My first visit to the Abernant beat of the River Wye (which I had booked via The Fishing Passport). Another angler, who had co-booked the beat, turned up almost as I did. We did the gentlemanly thing and agreed to work from opposite ends, me taking the lower half. As usual during my visits to the rivers Usk and Wye, the river was low, clear and sluggish. No fish were rising in the lowest pool of the beat, the Stone Catch. This was despite the blizzard of fly life just above the surface.
I moved upstream right to the top of the mile-long beat where the main river is joined by the River Edw (a small stream, I’m interested in fishing one day). In the Edw Pool at the confluence of the two rivers, a few fish were rising. I waded out to midstream, scattering shoals of tiny fry. I tried my go-to dry fly: a parachute adams. This provoked no interest, so I switched to a green klinkhammer. I cast upstream close to some trees where a fish was repeatedly rising. The fish took the fly, stayed on the line for a moment, and then was gone. In the next cast, I rose a fish again, but didn’t connect.
I took a break for lunch and retrieved my homemade wading staff from the car. The wading was trickier than I’d been led to believe: boulders rather than gravel, in the main. The staff was going to prevent an otherwise inevitable dunking.
I moved back downstream to the charmingly named Lady Alexanders Catch pool. Wading into the streamy water at the head of the pool, I tried a combo of bead-headed Gold Ribbed Hare’s Ear and Waterhen Bloa. Nothing doing. I snapped off the dropper, and tied on a Peeping Caddis Jig. First cast, and I had a fish on. Coincidence? or was this what they were waiting for? The small trout was netted without too much protest.

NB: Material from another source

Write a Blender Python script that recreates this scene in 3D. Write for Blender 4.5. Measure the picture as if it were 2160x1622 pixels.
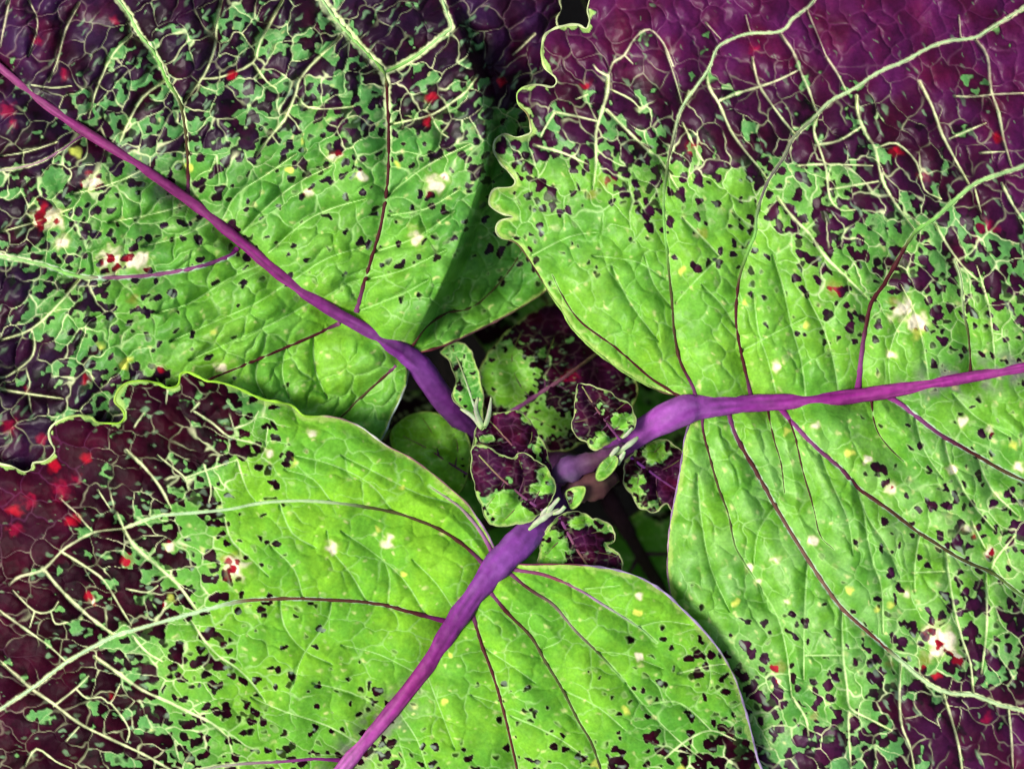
import bpy, math
import numpy as np
from mathutils import Vector

# ------------------------------------------------------------------ scene, camera, light
for o in list(bpy.data.objects):
    bpy.data.objects.remove(o, do_unlink=True)
scn = bpy.context.scene
COL = scn.collection
K = 1e-4                      # plant drawing unit: 0.1 mm
CX, CY, DIST = 1080.0, 811.0, 5500.0

cam = bpy.data.cameras.new('camera')
cam.sensor_width = 36.0
cam.lens = 36.0 * DIST / 2160.0
cam.clip_start = 0.01
cam.clip_end = 50.0
cam.dof.use_dof = True
cam.dof.focus_distance = DIST * K
cam.dof.aperture_fstop = 8.0
camo = bpy.data.objects.new('camera', cam)
camo.location = (0, 0, DIST * K)
COL.objects.link(camo)
scn.camera = camo

SUN_EL, SUN_AZ = 54.0, 258.0          # degrees; azimuth of the sun seen from the plant, clockwise from +Y
world = bpy.data.worlds.new('World')
scn.world = world
world.use_nodes = True
wn, wl = world.node_tree.nodes, world.node_tree.links
sky = wn.new('ShaderNodeTexSky')
sky.sky_type = 'NISHITA'
sky.sun_disc = False
sky.sun_elevation = math.radians(SUN_EL)
sky.sun_rotation = math.radians(SUN_AZ)
sky.air_density = 1.0
sky.dust_density = 4.0
sky.ozone_density = 0.6
wl.new(sky.outputs[0], wn['Background'].inputs['Color'])
wn['Background'].inputs['Strength'].default_value = 0.055

sl = bpy.data.lights.new('sun', 'SUN')
sl.energy = 1.5
sl.angle = math.radians(22)
sl.color = (1.0, 0.96, 0.90)
so = bpy.data.objects.new('sun', sl)
a, e = math.radians(SUN_AZ), math.radians(SUN_EL)
sdir = Vector((math.sin(a) * math.cos(e), math.cos(a) * math.cos(e), math.sin(e)))
so.rotation_euler = (-sdir).to_track_quat('-Z', 'Y').to_euler()
so.location = sdir * 2
COL.objects.link(so)

scn.view_settings.view_transform = 'Standard'
scn.view_settings.look = 'None'
scn.view_settings.gamma = 1.0
scn.view_settings.use_curve_mapping = False
scn.view_settings.exposure = 1.36

# ------------------------------------------------------------------ numeric helpers
def lin(r, g, b):
    c = np.array([r, g, b], float) / 255.0
    return np.where(c <= 0.04045, c / 12.92, ((c + 0.055) / 1.055) ** 2.4)

def sstep(a, b, x):
    t = np.clip((x - a) / (b - a), 0, 1)
    return t * t * (3 - 2 * t)

_rng = np.random.RandomState(7)
_perm = np.concatenate([_rng.permutation(256)] * 3)
_ang = _rng.rand(256) * 2 * np.pi
_GX, _GY = np.cos(_ang), np.sin(_ang)

def noise(x, y, seed=0):
    x = x + seed * 37.31
    y = y - seed * 17.77
    xi = np.floor(x).astype(np.int64); yi = np.floor(y).astype(np.int64)
    fx, fy = x - xi, y - yi
    def g(ix, iy, dx, dy):
        h = _perm[(_perm[ix & 255] + iy) & 255]
        return _GX[h] * dx + _GY[h] * dy
    u = fx * fx * fx * (fx * (fx * 6 - 15) + 10)
    v = fy * fy * fy * (fy * (fy * 6 - 15) + 10)
    n0 = g(xi, yi, fx, fy) * (1 - u) + g(xi + 1, yi, fx - 1, fy) * u
    n1 = g(xi, yi + 1, fx, fy - 1) * (1 - u) + g(xi + 1, yi + 1, fx - 1, fy - 1) * u
    return (n0 * (1 - v) + n1 * v) * 1.5

def voronoi(x, y, seed=0, jit=0.85):
    """F1, F2 and a random number of the nearest cell"""
    xi = np.floor(x).astype(np.int64); yi = np.floor(y).astype(np.int64)
    f1 = np.full(x.shape, 9.0); f2 = np.full(x.shape, 9.0); cid = np.zeros(x.shape)
    for dx in (-1, 0, 1):
        for dy in (-1, 0, 1):
            cx, cy = xi + dx, yi + dy
            h = _perm[(_perm[(cx + seed * 13) & 255] + cy) & 255]
            h2 = _perm[h + 91]
            px = cx + 0.5 + jit * (h / 255.0 - 0.5)
            py = cy + 0.5 + jit * (h2 / 255.0 - 0.5)
            d = np.hypot(px - x, py - y)
            near = d < f1
            f2 = np.where(near, f1, np.minimum(f2, d))
            cid = np.where(near, _perm[h2 + 33] / 255.0, cid)
            f1 = np.where(near, d, f1)
    return f1, f2, cid

def catmull(pts, sub=6, closed=False):
    P = np.array(pts, float)
    n = len(P)
    out = []
    rng = range(n) if closed else range(n - 1)
    for i in rng:
        if closed:
            p0, p1, p2, p3 = P[i - 1], P[i], P[(i + 1) % n], P[(i + 2) % n]
        else:
            p0 = P[i - 1] if i > 0 else 2 * P[0] - P[1]
            p1, p2 = P[i], P[i + 1]
            p3 = P[i + 2] if i + 2 < n else 2 * P[n - 1] - P[n - 2]
        for k in range(sub):
            t = k / sub
            out.append(0.5 * ((2 * p1) + (p2 - p0) * t + (2 * p0 - 5 * p1 + 4 * p2 - p3) * t * t
                              + (3 * p1 - p0 - 3 * p2 + p3) * t ** 3))
    if not closed:
        out.append(P[-1])
    return np.array(out)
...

I returned to the Edw Pool and persisted with the green klinkhammer. A fish was rising in the same place as before, and I persuaded it to intercept my offering. The fish was well hooked and as I drew it toward me, I realised it was a good size grayling. The biggest I’ve caught (despite this fish being out of season)

Both fish had been taken on a caddis pattern. Despite me not seeing any caddis flies on the wing, this is what the fish seemed to have wanted.
To the north, over the hills I could see dark clouds bearing rain. This was not what the forecast had said! I suppose you can always expect rain over the hills in Wales. I felt the first spots of rain. Time to go. Quitting at 4 p.m. when I had intended to fish till sunset at 9 p.m. was disappointing, but I’m happy with my pair of fish today.